(Saturday, October 8, 2016) moon: first quarter Capricorn / tarot: six of swords
Another dream about sleeping. I am me, and I am the Observer Me.
My partner/lover is talking to the owner of a moving and storage business. They are standing on the sidewalk at the edge of the warehouse, and I am sleeping out in the open, further down the sidewalk. I rest beneath a fluffy comforter with the old orange and black Allied Van Lines logo printed on it. The “A” is a giant black triangle, shaped like a highway moving toward the horizon.
I am naked beneath the covers, not at all concerned about my vulnerability. I feel safe and deeply happy about the beauty of my soul. I feel the perfect energy, intelligence and creativity of it almost like a beam of light, an aura. It infuses my mood, my mind.

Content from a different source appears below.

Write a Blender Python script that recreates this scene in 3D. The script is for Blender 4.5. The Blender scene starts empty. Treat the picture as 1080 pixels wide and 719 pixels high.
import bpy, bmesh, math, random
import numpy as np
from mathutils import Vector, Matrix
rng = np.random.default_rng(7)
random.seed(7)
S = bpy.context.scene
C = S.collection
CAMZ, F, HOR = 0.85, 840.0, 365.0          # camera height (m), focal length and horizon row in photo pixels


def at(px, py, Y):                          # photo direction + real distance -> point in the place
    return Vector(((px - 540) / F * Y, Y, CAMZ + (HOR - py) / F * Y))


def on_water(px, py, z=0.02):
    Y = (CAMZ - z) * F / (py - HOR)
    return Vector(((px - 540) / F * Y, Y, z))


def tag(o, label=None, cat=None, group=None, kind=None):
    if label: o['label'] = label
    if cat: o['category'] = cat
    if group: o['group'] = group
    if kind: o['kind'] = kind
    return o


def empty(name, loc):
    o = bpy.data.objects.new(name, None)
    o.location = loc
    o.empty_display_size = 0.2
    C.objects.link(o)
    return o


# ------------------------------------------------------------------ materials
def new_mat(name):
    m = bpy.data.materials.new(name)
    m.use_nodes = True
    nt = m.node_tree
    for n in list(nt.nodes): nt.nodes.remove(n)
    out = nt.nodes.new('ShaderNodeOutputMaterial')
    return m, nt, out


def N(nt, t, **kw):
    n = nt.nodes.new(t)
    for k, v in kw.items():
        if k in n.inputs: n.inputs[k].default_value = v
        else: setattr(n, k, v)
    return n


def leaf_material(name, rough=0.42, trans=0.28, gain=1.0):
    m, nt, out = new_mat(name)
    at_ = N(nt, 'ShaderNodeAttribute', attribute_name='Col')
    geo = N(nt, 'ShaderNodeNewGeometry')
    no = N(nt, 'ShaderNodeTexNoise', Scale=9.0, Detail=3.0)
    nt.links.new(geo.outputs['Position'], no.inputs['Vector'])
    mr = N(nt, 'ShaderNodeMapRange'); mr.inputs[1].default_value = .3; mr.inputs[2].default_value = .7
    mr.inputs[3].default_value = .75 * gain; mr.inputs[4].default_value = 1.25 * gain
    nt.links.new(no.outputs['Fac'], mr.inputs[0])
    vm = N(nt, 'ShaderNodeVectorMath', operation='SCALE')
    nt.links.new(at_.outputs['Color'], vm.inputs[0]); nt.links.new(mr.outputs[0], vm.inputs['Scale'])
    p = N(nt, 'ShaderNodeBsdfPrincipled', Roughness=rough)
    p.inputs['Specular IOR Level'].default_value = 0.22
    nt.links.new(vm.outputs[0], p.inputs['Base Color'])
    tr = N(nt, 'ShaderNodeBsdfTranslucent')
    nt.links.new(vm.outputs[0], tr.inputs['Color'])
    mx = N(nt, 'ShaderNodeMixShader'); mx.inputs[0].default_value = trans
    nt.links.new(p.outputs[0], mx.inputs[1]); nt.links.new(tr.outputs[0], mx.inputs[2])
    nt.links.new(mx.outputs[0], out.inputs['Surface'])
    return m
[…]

Anyone that I come into contact with senses this and responds with unconditional love, as if I am a perfect, angelic star-being.
But danger is on the way. My lover and the owner of the warehouse agree that I need to return home to safety. My lover awakens me and tells me that he is taking me to the airport so we can both board a plane as soon as possible. I smile. I am almost drunk with joy. High. Still fearless.
I tell him that I did not arrive on a plane, but drove my own car. This feels like a loving trick, like a joke. I am so pleased. He will have to ride in my vehicle with me for many hundreds of miles, giving us hours and hours to share stories: mandatory companionship instead of the quickness and mundane environment of a commercial flight. Road trip.
Day notes:
Well, I am not that loved. I made my coworker Christine quite angry on Thursday.
I have been experiencing mild vertigo all week.
Moving company. Moving with company. Allied.
The Geico Sleeping Beauty ad ran on TV as I headed downstairs to record this dream (Chris is watching college football). The narrator says: “If you want someone to leave you alone, you pretend you’re sleeping. It’s what you do.”
I watched a story on the News Hour last night about Fallujah in Iraq. ISIS has completely destroyed the city. In one scene a small boy wore a t-shirt with an Allstate logo. So often in the news I see donated American clothing worn by struggling people around the world.

Compensation? (re your co-worker and your anger?) It feels like such a lovely dream to me and I love that instead of taking a plane, I have a nice long ride with my lover. Planes can mean a fast transition. To me this is a nice long transition.